(Entries with scene source code)
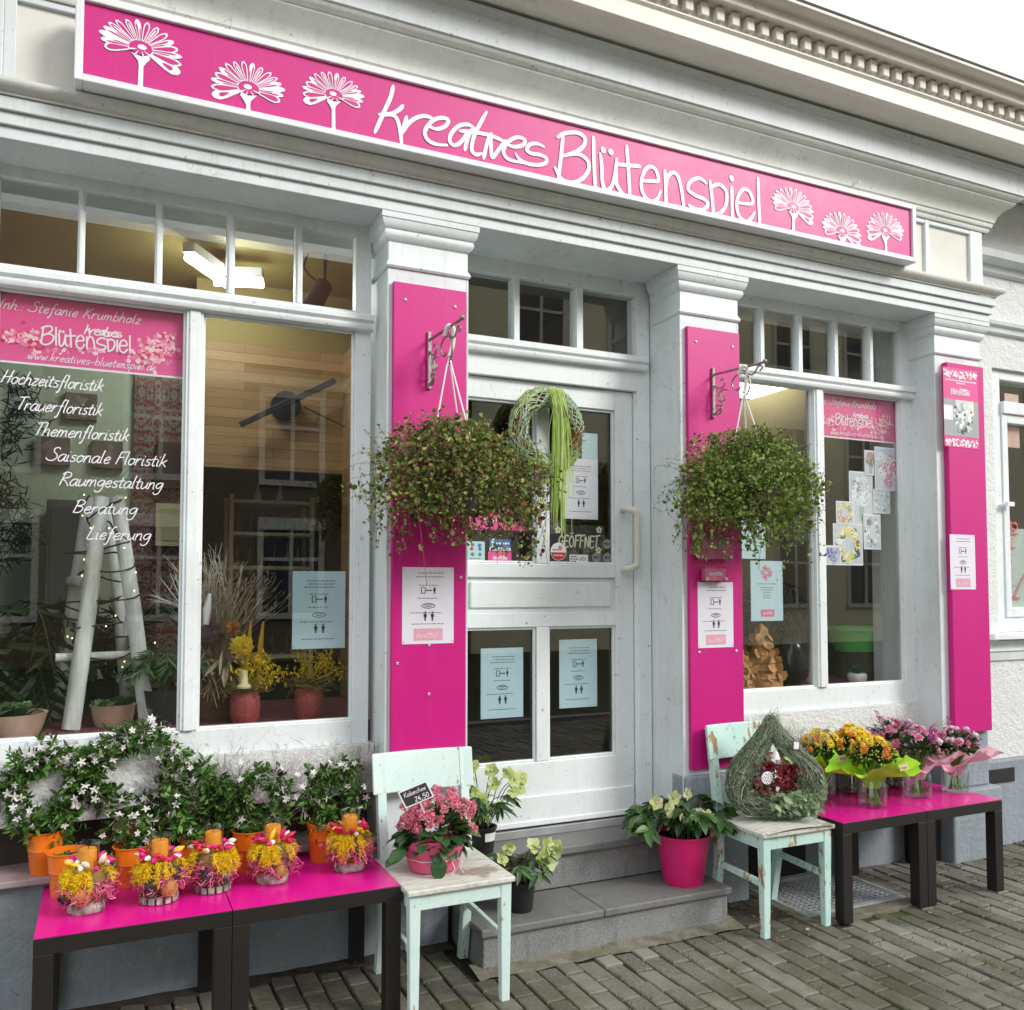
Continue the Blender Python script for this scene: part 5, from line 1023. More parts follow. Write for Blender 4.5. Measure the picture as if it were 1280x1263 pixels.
def jasmine(lab, base, potd, hc, hr, nl, nf, m, hx=1.0, seed=0):
    t = thing('jasmine_pot', lab, 'potted jasmine', base, 'jasmine hoops in orange pots'); rb, rt, h = potd; q = random.Random(seed); B = Vector(base); g = np.random.default_rng(seed+50)
    mb = MB(); pot(mb, B, rb, rt, h); mb.build('pot', m, t, smooth=35)
    MB().lathe([(.0, h-.022), (rt-.006, h-.022), (rt-.006, h-.026), (0, h-.026)], B, 20).build('soil', EARTH, t)
    Hc = Vector(hc); w1, w2 = q.uniform(0, 6), q.uniform(0, 6); hoop = [Hc+Vector((hr*hx*math.sin(a)*(1+.09*math.sin(2*a+w1)), .02*math.sin(2*a+w2), hr*math.cos(a)*(1+.08*math.sin(3*a+w2)))) for a in np.linspace(-2.75, 2.75, 30)]; path_ = 0
    hoop = [Vector((B.x-.025, B.y, B.z+h-.02))]+hoop+[Vector((B.x+.025, B.y, B.z+h-.02))]
    mb = MB(); mb.tube(spline(hoop, 2), .0022, 5); dense = spline(hoop, 8); path = [dense[0]]
    for p in dense:
        if (p-path[-1]).length > .006: path.append(p)
    for k in range(26):
        i = q.randrange(2, len(path)-12); mb.tube([path[j]+Vector((q.gauss(0, .012), q.gauss(0, .012), q.gauss(0, .012))) for j in range(i, i+9, 2)], .0012, 3)
    P = []; D = []
    for k in range(int(nl/3.7)):      # pinnate sprigs
        p = Vector(q.choice(path))+Vector((q.gauss(0, .015), q.gauss(0, .017), q.gauss(0, .014))); out = (p-Hc); out.y *= .6; out = out.normalized() if out.length > .01 else Vector((0, 0, 1))
        d = (out*q.uniform(-.9, .5)+Vector((q.gauss(0, .6), q.gauss(-.35, .5), q.gauss(-.15, .5)))).normalized(); L = q.uniform(.025, .05); s = d.cross(Vector((q.gauss(0, 1), q.gauss(0, 1), q.gauss(0, 1)))).normalized()
        mb.tube([p, p+d*L*.5-Vector((0, 0, .003)), p+d*L-Vector((0, 0, .010))], .0007, 3, caps=False)
        for j in range(3):
            b = p+d*L*(.35+.28*j)-Vector((0, 0, .01*(.3+.3*j)**2)); P += [b, b]; D += [d*.8+s, d*.8-s]
        P.append(p+d*L-Vector((0, 0, .010))); D.append(d)
    # a bushy skirt over the pot
    n0 = int(nl*.14) if hr > .11 else int(nl*.05); P += [(B.x+q.gauss(0, rt*.75), B.y+q.gauss(-.01, rt*.6), B.z+h+abs(q.gauss(.015, .02))) for _ in range(n0)]; D += [Vector((q.gauss(0, 1), q.gauss(-.4, .7), q.gauss(.1, .6))) for _ in range(n0)]
    mb.build('stems', JSTEM, t)
    mb = MB(); L = g.uniform(.020, .038, len(P)); leaves(mb, [tuple(p) for p in P], [tuple(d) for d in D], L, L*g.uniform(.32, .46, len(P)), 'lance', .2, .25); mb.build('leaves', JLEAF, t)
    if not nf: return t
    mb = MB()
    for k in range(int(nf*1.15)):
        p = Vector(q.choice(path))+Vector((q.gauss(0, .026), q.gauss(-.022, .018), q.gauss(.004, .028))); ax = Vector((q.gauss(0, .7), -1+q.gauss(0, .5), q.gauss(.5, .7))).normalized()
        T = q.uniform(.012, .022); mb.tube([p-ax*T, p], [.0009, .0014], 4)
        if q.random() < .72:
            a = ax.orthogonal().normalized(); b = ax.cross(a); a0 = q.random()*6
            dirs = [a*math.cos(a0+1.2566*j)+b*math.sin(a0+1.2566*j)+ax*q.uniform(.05, .35) for j in range(5)]
            leaves(mb, [tuple(p)]*5, [tuple(d) for d in dirs], q.uniform(.013, .019), .0078, 'oval', .1, .1, up=tuple(ax))
        else: mb.tube([p, p+ax*.012], [.0014, .0006], 4)
    mb.build('blossoms', STAR, t); return t
def hoopc(px, py, y): return tuple(onY(px, py, y))
TZ = .4512
def tabp(px, y): return onY(px, 1000, y).x
jasmine('jasmine hoop with white stars in an orange pot raised on the ledge', (onY(57, 1050, 3.59).x, 3.59, .4935), (.047, .064, .150), hoopc(58, 980, 3.585), .118, 900, 90, ORANGE, 1.0, 1)
jasmine('largest jasmine hoop, thick with white stars, in a shaded clay coloured pot', (onY(167, 1030, 3.59).x, 3.59, .4935), (.047, .064, .150), hoopc(166, 962, 3.585), .140, 1250, 150, TERRA, 1.0, 2)
jasmine('leafy jasmine hoop with few flowers behind the third candle', (tabp(248, 3.46), 3.46, TZ), (.047, .061, .145), hoopc(244, 992, 3.46), .092, 640, 22, ORANGE, .85, 3)
jasmine('jasmine hoop with white stars in an orange pot behind the fourth candle', (tabp(312, 3.46), 3.46, TZ), (.047, .061, .148), hoopc(324, 995, 3.46), .090, 560, 34, ORANGE, 1.0, 4)
jasmine('jasmine hoop in an orange pot beside the backrest of the pale chair', (tabp(404, 3.46), 3.46, TZ), (.047, .061, .148), hoopc(417, 988, 3.46), .090, 560, 36, ORANGE, .95, 5)
jasmine('low bushy jasmine in an orange pot behind the second candle', (tabp(166, 3.46), 3.46, TZ), (.047, .061, .140), (tabp(168, 3.46), 3.46, .640), .05, 150, 26, ORANGE, 1.2, 6)
def plainpot(lab, base, m):
    t = thing('orange_pot', lab, 'plant pot', base); mb = MB(); pot(mb, Vector(base), .049, .064, .150); mb.build('pot', m, t, smooth=35); MB().lathe([(.0, .128), (.056, .128), (.056, .124), (0, .124)], base, 20).build('soil', EARTH, t)
    mb = MB(); n = 40; leaves(mb, np.array(base)+np.column_stack([rng.normal(0, .02, (n, 2)), np.full(n, .13)]), rng.normal(size=(n, 3))+np.array([0, 0, .6]), .022, .008, 'lance'); mb.build('leaves', JLEAF, t)
plainpot('orange pot with bare soil at the table corner behind the first candle', (tabp(86, 3.44), 3.44, TZ), ORANGE)
# fine grey twig plants standing between the hoops
TWIG = pm('silver grey twigs', (.30, .29, .26), (.48, .46, .43), .8, 40); PALETWIG = pm('pale twigs', (.58, .55, .54), (.70, .67, .66), .8, 40)
def twigs(lab, x, y, z, n, h, spread, m, seed, zp):
    t = thing('twig_plant', lab, 'twig plant', (x, y, zp), 'fine silver twig plants'); q = random.Random(seed); mb = MB(); pot(mb, Vector((x, y, zp)), .035, .045, .085); mb.build('pot', EARTH, t, smooth=35); mb = MB()
    def grow(p, d, L, k):
        e = p+d*L; mb.tube([p, (p+e)/2+Vector((q.gauss(0, .004),)*3), e], .0008 if k else .0005, 3, caps=False)
        if k:
            for _ in range(3): grow(p+d*L*q.uniform(.55, 1), (d+Vector((q.gauss(0, .5), q.gauss(0, .4), q.gauss(.1, .3)))).normalized(), L*q.uniform(.45, .75), k-1)
    for _ in range(n): grow(Vector((x, y, zp+.075)), Vector((q.gauss(0, spread), q.gauss(-.05, .25), 1)).normalized(), h*q.uniform(.35, .55), 3)
    mb.build('twigs', m, t)
for i, (x, lab, m, zz) in enumerate(((.47, 'fine silver twigs between the two middle jasmine hoops', TWIG, .50), (.66, 'pale twig plant left of the hoop by the chair', PALETWIG, .50), (.945, 'fine twigs above the table end behind the pale chair', TWIG, .50), (.26, 'fine silver twigs between the largest hoop and the leafy hoop', TWIG, .50))):
    twigs(lab, x, 3.585, .5, 26, .36, .55, m, 60+i, .4935)
for i, (x, lab) in enumerate(((2.98, 'fine twigs rising behind the drop shaped wreath'), (3.22, 'fine twigs rising behind the yellow bouquets'), (3.9, 'fine twigs rising behind the pink bouquets'))):
    twigs(lab, x, 3.49, .5, 22, .34, .5, TWIG, 80+i, .4512 if x > 3.03 else .4506)
# ================================================================== CANDLE ARRANGEMENTS ON THE LEFT TABLES
WAX = pm('orange wax', (.95, .40, .02), (.92, .36, .015), .4, sub=.25); CLEARG = glass('clear glass', (.96, .97, .97), 1.0)
YFERN = ramp3('yellow dyed fern', [(0, (.76, .46, .01)), (.6, (.90, .68, .015)), (1, (.94, .80, .06))], .6, .25); SISAL = ramp3('pink sisal', [(0, (.62, .06, .20)), (.6, (.78, .14, .30)), (1, (.86, .34, .46))], .6, .2)
BARK = pm('birch bark', (.52, .48, .43), (.10, .08, .065), .8, 38, .5, 80); HAY = ramp3('hay and moss', [(0, (.10, .10, .025)), (.5, (.22, .14, .045)), (1, (.40, .25, .09))], .8, .1); DKCONE = pm('dark cones', (.05, .030, .035), (.10, .06, .06), .7, 40, .6, 90)
PODS = [pm('red pods', (.52, .01, .06), None, .4), pm('white pods', (.76, .70, .62), (.82, .78, .72), .6, 30), pm('magenta petals', (.66, .01, .20), None, .5), pm('yellow petals', (.84, .50, .02), None, .5), pm('violet pods', (.20, .03, .14), None, .5)]
ORGF = pm('orange dried bloom', (.62, .20, .04), (.50, .28, .10), .7, 60)
HAYBALL = pm('wound hay', (.48, .28, .09), (.62, .22, .10), .8, 14, .5, 90); PODG = pm('grey seed pod', (.16, .16, .15), (.26, .26, .24), .7, 30)
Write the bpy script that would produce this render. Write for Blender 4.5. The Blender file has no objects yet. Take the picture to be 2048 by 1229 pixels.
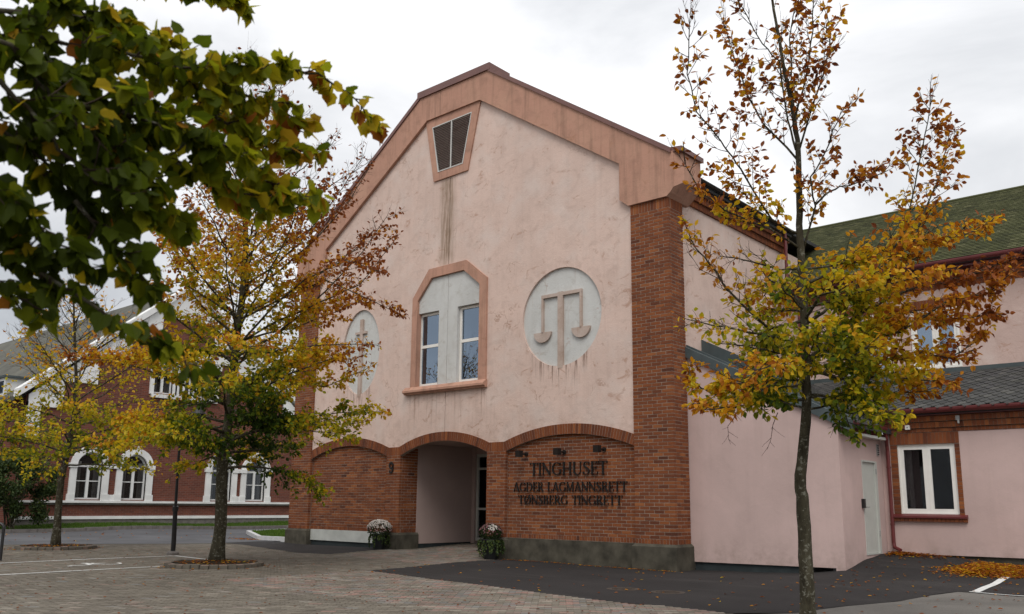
import bpy, bmesh, math, random
from mathutils import Vector, Matrix, noise as mnoise

# ------------------------------------------------------------------ camera
scene = bpy.context.scene
COL = scene.collection
CAM = Vector((10.6236, -18.0, 1.4976))
RIGHT = Vector((0.754159, 0.656616, 0.009955))
DOWN = Vector((-0.111724, 0.143229, -0.983363))
FWD = Vector((-0.647118, 0.7405, 0.181377))
cd = bpy.data.cameras.new('camera')
cam = bpy.data.objects.new('camera', cd)
COL.objects.link(cam)
cam.matrix_world = Matrix(((RIGHT.x, -DOWN.x, -FWD.x, CAM.x), (RIGHT.y, -DOWN.y, -FWD.y, CAM.y),
                           (RIGHT.z, -DOWN.z, -FWD.z, CAM.z), (0, 0, 0, 1)))
cd.sensor_width = 36.0
cd.lens = 36.0 * 1742.0 / 2048.0
cd.shift_y = 72.0 / 2048.0
cd.clip_start = 0.1
cd.clip_end = 3000
cd.dof.use_dof = True
cd.dof.focus_distance = 20.0
cd.dof.aperture_fstop = 3.4
scene.camera = cam

# ------------------------------------------------------------------ light
SUN_AZ = math.radians(-35)      # measured from -Y towards +X
SUN_EL = math.radians(52)
world = bpy.data.worlds.new('World')
scene.world = world
world.use_nodes = True
wn = world.node_tree
wn.nodes.clear()
def wnode(t, **k):
    n = wn.nodes.new(t)
    for a, b in k.items():
        setattr(n, a, b)
    return n
sky = wnode('ShaderNodeTexSky', sky_type='NISHITA', sun_disc=False, sun_elevation=SUN_EL,
            sun_rotation=math.radians(145))
bg1 = wnode('ShaderNodeBackground'); bg1.inputs[1].default_value = 0.10
wn.links.new(sky.outputs[0], bg1.inputs[0])
tc = wnode('ShaderNodeTexCoord')
mp = wnode('ShaderNodeMapping'); mp.inputs['Scale'].default_value = (1.0, 1.0, 2.2)
mp.inputs['Location'].default_value = (0.35, 0.1, 0.0)
wn.links.new(tc.outputs['Generated'], mp.inputs[0])
nz = wnode('ShaderNodeTexNoise'); nz.inputs['Scale'].default_value = 1.7; nz.inputs['Detail'].default_value = 7
nz.inputs['Roughness'].default_value = 0.52; nz.inputs['Distortion'].default_value = 0.35
wn.links.new(mp.outputs[0], nz.inputs[0])
cr = wnode('ShaderNodeValToRGB')
e = cr.color_ramp.elements
e[0].position = 0.34; e[0].color = (0.47, 0.49, 0.52, 1)
e[1].position = 0.60; e[1].color = (0.97, 0.97, 0.98, 1)
m_ = cr.color_ramp.elements.new(0.48); m_.color = (0.735, 0.745, 0.765, 1)
wn.links.new(nz.outputs[0], cr.inputs[0])
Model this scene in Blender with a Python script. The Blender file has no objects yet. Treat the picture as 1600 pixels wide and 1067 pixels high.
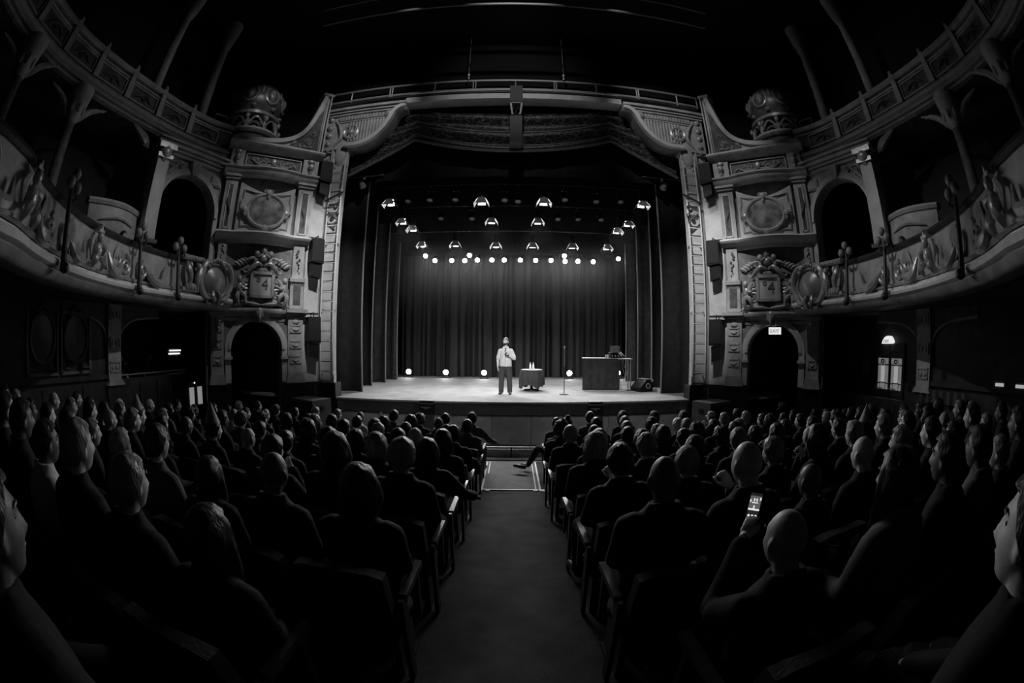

What is being asked: Start with the line that includes "Write the bpy" and finish with the line that includes "from mathutils import": reproduce those lines exactly, nothing before or after, and omit any pictures.

Expected output:
Write the bpy script that would produce this render. Write for Blender 4.5. The Blender file has no objects yet. Take the picture to be 2048 by 1229 pixels.
import bpy, bmesh, math, random
from mathutils import Vector, Matrix, noise as mnoise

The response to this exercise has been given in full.